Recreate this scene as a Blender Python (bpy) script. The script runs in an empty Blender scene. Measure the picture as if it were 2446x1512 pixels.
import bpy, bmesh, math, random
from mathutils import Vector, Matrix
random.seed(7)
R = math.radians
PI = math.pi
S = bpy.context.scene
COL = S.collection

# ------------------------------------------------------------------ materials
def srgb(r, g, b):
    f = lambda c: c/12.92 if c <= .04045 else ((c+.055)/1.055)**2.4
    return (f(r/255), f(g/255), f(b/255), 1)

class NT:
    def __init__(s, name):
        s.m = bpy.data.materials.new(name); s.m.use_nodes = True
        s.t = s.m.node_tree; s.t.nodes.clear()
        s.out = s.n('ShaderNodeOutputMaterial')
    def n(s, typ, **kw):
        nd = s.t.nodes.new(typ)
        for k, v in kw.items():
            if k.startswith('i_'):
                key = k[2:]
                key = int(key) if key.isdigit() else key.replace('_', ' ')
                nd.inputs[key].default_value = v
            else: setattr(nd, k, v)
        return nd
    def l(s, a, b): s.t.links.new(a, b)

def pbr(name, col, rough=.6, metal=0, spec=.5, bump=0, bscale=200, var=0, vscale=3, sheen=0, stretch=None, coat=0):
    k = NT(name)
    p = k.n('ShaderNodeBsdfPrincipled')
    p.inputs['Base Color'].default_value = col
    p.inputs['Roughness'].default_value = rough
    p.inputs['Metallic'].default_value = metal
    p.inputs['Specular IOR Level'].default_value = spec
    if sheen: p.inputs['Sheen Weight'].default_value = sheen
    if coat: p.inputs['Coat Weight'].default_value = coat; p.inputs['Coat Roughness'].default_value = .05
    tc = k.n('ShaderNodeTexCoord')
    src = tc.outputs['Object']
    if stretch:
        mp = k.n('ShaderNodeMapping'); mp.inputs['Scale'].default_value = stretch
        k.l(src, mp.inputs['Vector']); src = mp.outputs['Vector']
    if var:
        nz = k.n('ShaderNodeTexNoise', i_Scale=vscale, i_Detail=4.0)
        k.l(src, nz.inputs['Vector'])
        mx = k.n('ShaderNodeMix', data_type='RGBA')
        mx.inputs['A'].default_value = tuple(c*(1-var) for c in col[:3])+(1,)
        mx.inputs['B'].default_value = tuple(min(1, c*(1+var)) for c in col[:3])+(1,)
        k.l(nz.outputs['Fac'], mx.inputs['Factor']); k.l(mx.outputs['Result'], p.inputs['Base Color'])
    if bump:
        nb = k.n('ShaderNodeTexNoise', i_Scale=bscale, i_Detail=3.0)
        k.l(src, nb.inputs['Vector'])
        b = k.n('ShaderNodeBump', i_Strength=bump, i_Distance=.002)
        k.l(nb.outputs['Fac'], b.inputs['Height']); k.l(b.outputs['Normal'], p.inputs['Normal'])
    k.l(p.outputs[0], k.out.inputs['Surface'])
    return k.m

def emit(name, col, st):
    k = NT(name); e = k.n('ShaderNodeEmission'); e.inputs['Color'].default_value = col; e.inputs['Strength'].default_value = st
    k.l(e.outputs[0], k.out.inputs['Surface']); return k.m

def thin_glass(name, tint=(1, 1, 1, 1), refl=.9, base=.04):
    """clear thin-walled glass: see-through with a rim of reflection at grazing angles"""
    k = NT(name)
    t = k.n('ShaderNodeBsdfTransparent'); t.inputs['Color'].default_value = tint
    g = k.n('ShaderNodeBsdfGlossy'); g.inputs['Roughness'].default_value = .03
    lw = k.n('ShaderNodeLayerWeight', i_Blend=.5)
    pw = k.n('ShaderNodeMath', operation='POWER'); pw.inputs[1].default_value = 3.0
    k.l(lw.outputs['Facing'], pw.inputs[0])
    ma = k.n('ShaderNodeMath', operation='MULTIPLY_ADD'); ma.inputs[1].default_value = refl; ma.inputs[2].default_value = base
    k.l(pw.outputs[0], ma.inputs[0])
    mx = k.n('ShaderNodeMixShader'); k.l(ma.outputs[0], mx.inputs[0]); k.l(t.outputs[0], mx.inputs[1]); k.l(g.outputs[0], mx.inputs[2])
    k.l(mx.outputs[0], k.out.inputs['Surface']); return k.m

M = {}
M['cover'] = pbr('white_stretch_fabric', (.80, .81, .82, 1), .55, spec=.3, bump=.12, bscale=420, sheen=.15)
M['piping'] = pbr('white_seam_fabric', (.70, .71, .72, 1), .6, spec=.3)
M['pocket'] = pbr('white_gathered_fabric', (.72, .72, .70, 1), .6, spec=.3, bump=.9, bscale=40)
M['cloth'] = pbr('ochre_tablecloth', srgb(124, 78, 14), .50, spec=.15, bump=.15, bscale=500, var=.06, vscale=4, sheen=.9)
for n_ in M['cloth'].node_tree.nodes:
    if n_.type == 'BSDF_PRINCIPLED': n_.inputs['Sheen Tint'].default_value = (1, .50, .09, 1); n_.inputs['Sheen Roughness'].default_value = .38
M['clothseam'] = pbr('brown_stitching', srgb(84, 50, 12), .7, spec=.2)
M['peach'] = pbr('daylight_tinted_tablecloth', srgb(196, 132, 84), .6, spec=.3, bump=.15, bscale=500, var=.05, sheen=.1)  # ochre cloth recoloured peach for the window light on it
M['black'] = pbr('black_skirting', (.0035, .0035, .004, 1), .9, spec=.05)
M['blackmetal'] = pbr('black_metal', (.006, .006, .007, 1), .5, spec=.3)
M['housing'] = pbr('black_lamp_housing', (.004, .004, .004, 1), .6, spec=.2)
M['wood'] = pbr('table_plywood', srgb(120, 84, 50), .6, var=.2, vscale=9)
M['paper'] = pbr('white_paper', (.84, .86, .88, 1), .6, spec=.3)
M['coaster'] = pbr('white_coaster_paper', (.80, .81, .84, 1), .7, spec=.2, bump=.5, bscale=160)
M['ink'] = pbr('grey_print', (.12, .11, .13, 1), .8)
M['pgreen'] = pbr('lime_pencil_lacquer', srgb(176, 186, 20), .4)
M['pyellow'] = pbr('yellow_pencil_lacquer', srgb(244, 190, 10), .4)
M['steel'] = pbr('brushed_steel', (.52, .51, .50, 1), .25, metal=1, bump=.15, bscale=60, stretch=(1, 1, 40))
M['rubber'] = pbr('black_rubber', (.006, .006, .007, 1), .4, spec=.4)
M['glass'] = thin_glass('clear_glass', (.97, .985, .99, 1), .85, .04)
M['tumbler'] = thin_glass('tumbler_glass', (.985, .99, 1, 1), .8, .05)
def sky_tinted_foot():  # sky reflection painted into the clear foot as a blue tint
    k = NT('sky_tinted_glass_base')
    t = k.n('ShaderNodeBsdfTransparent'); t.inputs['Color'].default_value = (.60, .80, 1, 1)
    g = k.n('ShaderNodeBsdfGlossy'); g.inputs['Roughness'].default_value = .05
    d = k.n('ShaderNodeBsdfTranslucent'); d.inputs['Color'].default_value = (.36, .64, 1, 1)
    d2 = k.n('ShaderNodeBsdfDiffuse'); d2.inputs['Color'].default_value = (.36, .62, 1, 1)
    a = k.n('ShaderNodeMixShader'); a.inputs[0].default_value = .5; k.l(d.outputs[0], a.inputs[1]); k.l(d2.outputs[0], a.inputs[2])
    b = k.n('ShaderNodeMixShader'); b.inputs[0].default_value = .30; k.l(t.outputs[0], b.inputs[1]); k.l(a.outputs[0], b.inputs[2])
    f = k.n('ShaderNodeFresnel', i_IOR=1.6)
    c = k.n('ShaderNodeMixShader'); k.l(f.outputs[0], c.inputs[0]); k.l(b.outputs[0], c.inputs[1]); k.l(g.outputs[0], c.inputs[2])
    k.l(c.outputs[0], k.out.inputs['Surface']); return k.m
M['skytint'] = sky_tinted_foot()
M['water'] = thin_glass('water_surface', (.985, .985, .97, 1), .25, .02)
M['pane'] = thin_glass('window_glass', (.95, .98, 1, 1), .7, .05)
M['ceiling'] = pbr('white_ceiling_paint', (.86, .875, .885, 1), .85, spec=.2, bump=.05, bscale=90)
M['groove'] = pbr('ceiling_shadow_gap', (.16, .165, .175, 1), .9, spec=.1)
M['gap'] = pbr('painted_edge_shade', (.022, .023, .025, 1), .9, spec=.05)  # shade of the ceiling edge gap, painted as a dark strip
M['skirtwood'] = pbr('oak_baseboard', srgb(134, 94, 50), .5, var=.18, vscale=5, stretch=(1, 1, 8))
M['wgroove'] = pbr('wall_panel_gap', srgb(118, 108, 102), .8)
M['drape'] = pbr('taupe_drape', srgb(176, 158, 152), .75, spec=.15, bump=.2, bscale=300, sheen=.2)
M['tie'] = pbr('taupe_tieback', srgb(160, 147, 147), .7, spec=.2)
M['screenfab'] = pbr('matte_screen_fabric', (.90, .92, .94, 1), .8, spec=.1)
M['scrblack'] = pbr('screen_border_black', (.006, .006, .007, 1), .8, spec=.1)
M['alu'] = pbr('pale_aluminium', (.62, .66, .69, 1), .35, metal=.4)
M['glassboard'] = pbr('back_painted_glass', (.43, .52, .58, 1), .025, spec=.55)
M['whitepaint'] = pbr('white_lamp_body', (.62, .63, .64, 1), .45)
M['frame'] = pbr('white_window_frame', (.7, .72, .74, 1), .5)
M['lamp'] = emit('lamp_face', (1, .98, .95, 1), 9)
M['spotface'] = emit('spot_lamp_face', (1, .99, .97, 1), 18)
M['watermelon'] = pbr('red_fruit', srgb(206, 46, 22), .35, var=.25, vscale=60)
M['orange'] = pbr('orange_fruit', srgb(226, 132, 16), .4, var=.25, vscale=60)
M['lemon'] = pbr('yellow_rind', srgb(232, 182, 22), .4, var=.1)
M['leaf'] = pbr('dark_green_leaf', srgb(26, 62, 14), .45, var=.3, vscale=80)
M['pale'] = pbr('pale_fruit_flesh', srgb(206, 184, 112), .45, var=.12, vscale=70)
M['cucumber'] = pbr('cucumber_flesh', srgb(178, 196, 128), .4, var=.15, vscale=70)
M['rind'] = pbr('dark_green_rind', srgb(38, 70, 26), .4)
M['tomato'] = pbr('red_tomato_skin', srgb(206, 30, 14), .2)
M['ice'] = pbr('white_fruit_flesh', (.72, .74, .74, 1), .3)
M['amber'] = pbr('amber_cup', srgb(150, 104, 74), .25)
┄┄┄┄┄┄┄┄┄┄
[To do]
Please write out exactly the lines from the start of the data through the line that contains "def l(s, a, b): s.t.links.new(a, b)", both ends included, and nothing else.

[The response]
Recreate this scene as a Blender Python (bpy) script. The script runs in an empty Blender scene. Measure the picture as if it were 2446x1512 pixels.
import bpy, bmesh, math, random
from mathutils import Vector, Matrix
random.seed(7)
R = math.radians
PI = math.pi
S = bpy.context.scene
COL = S.collection

# ------------------------------------------------------------------ materials
def srgb(r, g, b):
    f = lambda c: c/12.92 if c <= .04045 else ((c+.055)/1.055)**2.4
    return (f(r/255), f(g/255), f(b/255), 1)

class NT:
    def __init__(s, name):
        s.m = bpy.data.materials.new(name); s.m.use_nodes = True
        s.t = s.m.node_tree; s.t.nodes.clear()
        s.out = s.n('ShaderNodeOutputMaterial')
    def n(s, typ, **kw):
        nd = s.t.nodes.new(typ)
        for k, v in kw.items():
            if k.startswith('i_'):
                key = k[2:]
                key = int(key) if key.isdigit() else key.replace('_', ' ')
                nd.inputs[key].default_value = v
            else: setattr(nd, k, v)
        return nd
    def l(s, a, b): s.t.links.new(a, b)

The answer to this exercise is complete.